No such assertion has been made. Dolan limits himself to arguing that the Obama Administration is "at war" with the Church, is "strangl[ing]" the Church, but death is not on the horizon. A war to the death, without death? Well, Duh!

Does Dolan propose that he, or any of his co-religionists, are reduced to the status of dhimmi by the provisions of the PPACA? This might come closer to the point that Dolan is trying to make, by the most obtuse and obscure of all possible routes. The argument could be made, that Christians are being reduced to a level of citizenship where they are tolerated, if they pay specific fees and/or taxes for the privilege of not being molested, or oppressed by the government.*

This does not so much appear to be the case. At least, this argument has not appeared in this specific form. Dolan and his confreres do not argue that Christians are being forced to buy toleration. Rather, the argument appears to be that the citizenship status of Christians is diminished by the requirement in the PPACA that Church employers purchase a government-mandated product. There are two principal objections to this argument.

First, as noted above, Church employers are not being singled out for mandatory purchases. All employers, religious as well as secular, are required by the PPACA to purchase/provide such health insurance. This satisfies both of the Constitutional requirements listed above, by not giving a financial break to religious entities, and by treating all entities equally.

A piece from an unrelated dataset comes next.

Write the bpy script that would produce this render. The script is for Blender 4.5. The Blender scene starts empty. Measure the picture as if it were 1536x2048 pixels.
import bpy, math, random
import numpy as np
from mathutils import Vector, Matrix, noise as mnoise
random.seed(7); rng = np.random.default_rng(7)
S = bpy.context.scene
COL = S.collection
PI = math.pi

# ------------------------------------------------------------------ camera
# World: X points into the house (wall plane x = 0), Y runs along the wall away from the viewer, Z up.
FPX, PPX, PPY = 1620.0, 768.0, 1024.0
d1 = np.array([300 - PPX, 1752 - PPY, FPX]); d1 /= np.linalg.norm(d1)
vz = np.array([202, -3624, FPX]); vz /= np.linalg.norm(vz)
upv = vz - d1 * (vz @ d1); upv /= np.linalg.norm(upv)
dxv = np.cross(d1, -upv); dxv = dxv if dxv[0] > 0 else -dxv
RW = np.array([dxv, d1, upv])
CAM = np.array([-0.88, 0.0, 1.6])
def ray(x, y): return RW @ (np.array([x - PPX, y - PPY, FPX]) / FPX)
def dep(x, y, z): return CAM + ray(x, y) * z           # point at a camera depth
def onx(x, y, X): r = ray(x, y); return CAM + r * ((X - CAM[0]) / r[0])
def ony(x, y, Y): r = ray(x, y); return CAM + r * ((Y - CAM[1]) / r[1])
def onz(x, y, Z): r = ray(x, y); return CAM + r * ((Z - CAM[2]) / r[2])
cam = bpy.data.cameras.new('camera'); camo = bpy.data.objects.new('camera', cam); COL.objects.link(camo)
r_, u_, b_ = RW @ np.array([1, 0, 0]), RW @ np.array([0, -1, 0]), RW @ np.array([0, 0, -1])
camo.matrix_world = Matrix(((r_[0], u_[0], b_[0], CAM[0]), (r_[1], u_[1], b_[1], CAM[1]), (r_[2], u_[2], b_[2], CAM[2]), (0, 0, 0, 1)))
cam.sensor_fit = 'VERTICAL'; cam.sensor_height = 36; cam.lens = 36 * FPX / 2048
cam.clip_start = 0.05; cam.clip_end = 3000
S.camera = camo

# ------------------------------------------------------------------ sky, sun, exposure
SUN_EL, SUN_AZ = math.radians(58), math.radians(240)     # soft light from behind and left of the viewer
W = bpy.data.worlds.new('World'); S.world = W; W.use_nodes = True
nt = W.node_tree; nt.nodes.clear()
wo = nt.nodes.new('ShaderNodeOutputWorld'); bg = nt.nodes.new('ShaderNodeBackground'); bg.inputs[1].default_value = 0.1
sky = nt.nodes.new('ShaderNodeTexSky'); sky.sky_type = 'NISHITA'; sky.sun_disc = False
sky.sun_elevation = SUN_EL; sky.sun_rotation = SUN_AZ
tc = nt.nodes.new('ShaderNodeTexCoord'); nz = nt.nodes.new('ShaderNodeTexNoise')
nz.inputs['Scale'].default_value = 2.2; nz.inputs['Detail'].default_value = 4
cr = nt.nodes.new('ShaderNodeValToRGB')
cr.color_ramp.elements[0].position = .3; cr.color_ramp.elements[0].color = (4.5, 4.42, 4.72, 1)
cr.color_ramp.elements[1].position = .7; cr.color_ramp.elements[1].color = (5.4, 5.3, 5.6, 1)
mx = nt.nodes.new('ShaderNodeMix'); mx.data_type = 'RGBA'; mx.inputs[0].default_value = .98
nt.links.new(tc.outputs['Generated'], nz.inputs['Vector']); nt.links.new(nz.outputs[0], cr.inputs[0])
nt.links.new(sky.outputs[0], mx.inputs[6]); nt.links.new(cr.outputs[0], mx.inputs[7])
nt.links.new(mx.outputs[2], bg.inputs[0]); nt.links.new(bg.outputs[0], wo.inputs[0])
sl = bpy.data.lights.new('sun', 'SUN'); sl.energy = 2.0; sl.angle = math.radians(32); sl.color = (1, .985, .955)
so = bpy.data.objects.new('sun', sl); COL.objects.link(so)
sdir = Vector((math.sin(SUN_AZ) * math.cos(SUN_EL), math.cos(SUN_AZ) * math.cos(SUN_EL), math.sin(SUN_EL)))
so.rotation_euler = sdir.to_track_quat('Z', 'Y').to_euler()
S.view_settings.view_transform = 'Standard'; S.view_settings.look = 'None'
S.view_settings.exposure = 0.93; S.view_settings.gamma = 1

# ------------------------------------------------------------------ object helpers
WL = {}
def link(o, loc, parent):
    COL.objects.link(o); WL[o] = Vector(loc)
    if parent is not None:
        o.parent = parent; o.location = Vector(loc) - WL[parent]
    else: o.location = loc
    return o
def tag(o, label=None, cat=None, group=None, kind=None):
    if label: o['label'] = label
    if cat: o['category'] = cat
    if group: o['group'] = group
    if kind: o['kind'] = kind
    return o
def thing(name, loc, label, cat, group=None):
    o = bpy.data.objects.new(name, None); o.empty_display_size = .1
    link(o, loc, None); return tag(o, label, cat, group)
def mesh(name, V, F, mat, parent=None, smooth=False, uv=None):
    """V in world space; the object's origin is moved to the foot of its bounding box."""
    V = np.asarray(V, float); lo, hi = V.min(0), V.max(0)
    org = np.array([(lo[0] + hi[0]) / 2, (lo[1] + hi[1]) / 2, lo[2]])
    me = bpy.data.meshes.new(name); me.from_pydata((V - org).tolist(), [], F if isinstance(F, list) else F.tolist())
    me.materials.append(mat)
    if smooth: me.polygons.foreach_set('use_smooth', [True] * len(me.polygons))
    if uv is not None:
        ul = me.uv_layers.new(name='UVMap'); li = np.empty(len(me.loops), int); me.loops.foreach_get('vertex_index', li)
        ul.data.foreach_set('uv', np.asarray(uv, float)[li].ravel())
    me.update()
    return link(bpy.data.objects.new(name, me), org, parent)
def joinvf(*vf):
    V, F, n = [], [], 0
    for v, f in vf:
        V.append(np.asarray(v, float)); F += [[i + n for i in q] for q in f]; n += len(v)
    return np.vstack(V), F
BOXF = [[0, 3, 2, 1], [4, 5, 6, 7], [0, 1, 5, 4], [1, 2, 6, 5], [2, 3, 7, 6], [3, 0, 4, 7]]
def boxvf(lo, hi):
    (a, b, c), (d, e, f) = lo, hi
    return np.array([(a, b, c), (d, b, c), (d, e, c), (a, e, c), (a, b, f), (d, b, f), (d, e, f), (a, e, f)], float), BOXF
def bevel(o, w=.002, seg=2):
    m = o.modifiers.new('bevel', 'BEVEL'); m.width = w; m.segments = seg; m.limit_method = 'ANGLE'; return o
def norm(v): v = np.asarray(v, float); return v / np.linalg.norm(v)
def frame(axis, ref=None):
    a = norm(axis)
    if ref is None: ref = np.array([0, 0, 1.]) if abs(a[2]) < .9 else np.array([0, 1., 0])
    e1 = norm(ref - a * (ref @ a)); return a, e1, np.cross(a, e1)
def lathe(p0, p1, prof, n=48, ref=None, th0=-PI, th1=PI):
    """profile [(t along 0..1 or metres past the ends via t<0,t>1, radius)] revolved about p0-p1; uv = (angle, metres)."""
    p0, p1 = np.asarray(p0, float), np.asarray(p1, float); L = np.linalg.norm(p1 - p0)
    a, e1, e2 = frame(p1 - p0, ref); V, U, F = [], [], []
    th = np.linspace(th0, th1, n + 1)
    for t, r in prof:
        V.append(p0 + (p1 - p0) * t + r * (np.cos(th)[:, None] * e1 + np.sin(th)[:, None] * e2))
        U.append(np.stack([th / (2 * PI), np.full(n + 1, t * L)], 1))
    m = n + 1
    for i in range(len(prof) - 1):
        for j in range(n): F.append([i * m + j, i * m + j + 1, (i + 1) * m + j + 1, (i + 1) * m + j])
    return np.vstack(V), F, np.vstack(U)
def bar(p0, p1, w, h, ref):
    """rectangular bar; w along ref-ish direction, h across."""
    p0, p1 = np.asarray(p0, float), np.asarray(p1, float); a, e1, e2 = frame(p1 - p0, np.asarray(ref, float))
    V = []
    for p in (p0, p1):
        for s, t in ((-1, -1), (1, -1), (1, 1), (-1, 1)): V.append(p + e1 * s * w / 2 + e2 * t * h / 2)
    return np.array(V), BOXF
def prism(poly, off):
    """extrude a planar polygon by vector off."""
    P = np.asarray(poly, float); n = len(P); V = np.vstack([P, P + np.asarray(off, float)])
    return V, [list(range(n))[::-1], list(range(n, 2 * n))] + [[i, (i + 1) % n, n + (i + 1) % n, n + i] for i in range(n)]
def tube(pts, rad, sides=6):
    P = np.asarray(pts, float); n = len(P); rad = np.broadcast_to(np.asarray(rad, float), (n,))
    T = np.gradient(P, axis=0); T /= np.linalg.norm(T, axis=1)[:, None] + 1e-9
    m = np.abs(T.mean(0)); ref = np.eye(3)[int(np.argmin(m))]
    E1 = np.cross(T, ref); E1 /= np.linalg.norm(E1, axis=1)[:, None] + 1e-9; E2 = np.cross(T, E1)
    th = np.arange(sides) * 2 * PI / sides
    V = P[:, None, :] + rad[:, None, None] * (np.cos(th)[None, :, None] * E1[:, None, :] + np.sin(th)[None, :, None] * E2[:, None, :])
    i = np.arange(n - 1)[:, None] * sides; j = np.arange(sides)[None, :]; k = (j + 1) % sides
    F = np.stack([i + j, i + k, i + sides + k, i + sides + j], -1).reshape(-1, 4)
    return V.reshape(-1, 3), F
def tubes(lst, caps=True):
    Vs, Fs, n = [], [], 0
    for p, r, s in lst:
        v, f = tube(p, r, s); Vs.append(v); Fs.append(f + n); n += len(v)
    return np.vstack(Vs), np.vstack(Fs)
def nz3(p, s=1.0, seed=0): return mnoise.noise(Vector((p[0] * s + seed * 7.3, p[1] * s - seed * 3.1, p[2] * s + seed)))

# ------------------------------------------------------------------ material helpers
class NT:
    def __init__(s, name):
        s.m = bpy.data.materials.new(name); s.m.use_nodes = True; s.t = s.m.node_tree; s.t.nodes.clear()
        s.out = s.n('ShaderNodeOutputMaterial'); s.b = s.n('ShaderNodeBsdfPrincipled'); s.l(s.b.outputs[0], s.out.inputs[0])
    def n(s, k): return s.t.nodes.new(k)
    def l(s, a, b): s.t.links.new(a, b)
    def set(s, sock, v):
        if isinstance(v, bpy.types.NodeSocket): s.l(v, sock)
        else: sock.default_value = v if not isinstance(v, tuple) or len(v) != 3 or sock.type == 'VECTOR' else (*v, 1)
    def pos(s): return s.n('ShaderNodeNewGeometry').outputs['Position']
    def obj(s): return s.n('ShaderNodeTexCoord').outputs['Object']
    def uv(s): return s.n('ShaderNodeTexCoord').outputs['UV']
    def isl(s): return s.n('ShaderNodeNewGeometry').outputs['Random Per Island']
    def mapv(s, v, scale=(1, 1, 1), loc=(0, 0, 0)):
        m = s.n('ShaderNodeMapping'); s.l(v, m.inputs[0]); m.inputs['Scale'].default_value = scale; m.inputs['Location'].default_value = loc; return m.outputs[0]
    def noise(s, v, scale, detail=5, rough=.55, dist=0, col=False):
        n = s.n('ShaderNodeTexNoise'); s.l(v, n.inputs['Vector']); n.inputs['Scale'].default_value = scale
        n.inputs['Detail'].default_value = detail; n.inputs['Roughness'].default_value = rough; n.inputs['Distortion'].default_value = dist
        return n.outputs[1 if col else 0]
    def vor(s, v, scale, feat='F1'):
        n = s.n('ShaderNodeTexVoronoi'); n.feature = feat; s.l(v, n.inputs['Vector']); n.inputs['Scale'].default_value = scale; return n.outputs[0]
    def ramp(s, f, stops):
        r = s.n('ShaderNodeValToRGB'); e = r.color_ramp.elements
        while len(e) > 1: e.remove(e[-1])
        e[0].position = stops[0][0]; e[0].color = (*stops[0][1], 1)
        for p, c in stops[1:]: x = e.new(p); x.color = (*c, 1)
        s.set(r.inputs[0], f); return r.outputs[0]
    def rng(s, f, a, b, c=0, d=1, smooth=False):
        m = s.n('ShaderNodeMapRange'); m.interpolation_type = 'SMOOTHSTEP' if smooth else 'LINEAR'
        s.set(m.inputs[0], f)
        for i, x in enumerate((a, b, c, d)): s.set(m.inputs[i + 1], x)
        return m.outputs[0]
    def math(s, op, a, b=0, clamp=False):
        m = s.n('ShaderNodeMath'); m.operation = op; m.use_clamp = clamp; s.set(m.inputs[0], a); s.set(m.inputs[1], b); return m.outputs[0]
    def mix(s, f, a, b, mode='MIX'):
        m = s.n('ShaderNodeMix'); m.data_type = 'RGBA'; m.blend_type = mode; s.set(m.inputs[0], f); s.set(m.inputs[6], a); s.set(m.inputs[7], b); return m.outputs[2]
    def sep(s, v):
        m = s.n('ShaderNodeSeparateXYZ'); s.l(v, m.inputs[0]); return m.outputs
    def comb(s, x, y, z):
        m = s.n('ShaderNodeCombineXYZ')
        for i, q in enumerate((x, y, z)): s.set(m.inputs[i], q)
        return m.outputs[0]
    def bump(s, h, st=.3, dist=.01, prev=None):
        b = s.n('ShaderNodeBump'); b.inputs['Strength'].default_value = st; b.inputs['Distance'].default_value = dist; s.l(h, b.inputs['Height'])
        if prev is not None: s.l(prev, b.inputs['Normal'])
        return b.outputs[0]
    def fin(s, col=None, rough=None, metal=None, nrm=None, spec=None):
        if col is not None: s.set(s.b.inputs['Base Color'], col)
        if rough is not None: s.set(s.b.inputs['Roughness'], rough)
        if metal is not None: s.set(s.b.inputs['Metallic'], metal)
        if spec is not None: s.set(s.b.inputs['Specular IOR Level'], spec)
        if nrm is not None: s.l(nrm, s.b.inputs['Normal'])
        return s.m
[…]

Second is the simple fact that it is not the faithful who are labor under the mandate to purchase health-insurance coverage that includes contraceptive and abortion services. Rather, corporate entities have that requirement. Notwithstanding the Supreme Court's wrong-headed ruling in Citizens United v. FEC, corporations and other business entities, which are legal fictions, are not, by definition, natural persons. They do not enjoy the rights and privileges of natural persons. They are not clothed with "the inherent dignity of the human person," to borrow a majestic phrase from the Magisterium.

Far from "making war" on Church employers, or "depriving them of their rights," the PPACA in fact confers on Church employers rights to which those entities are not entitled. Far from making "war" on religion, as Dolan suggests, the Obama Administration honors the separate sphere in which religion functions.

That is what the Constitution requires the United States to do. Well, Duh!

*Note:  I do not for a moment imagine that, if this is the argument that Dolan attempts to make, that he is playing to the "Obama-as-Muslim" crowd, or employing their arguments/rhetoric. Dolan has enough rhetorical issues as it is, without having to adopt bad argumentation from the political fringe.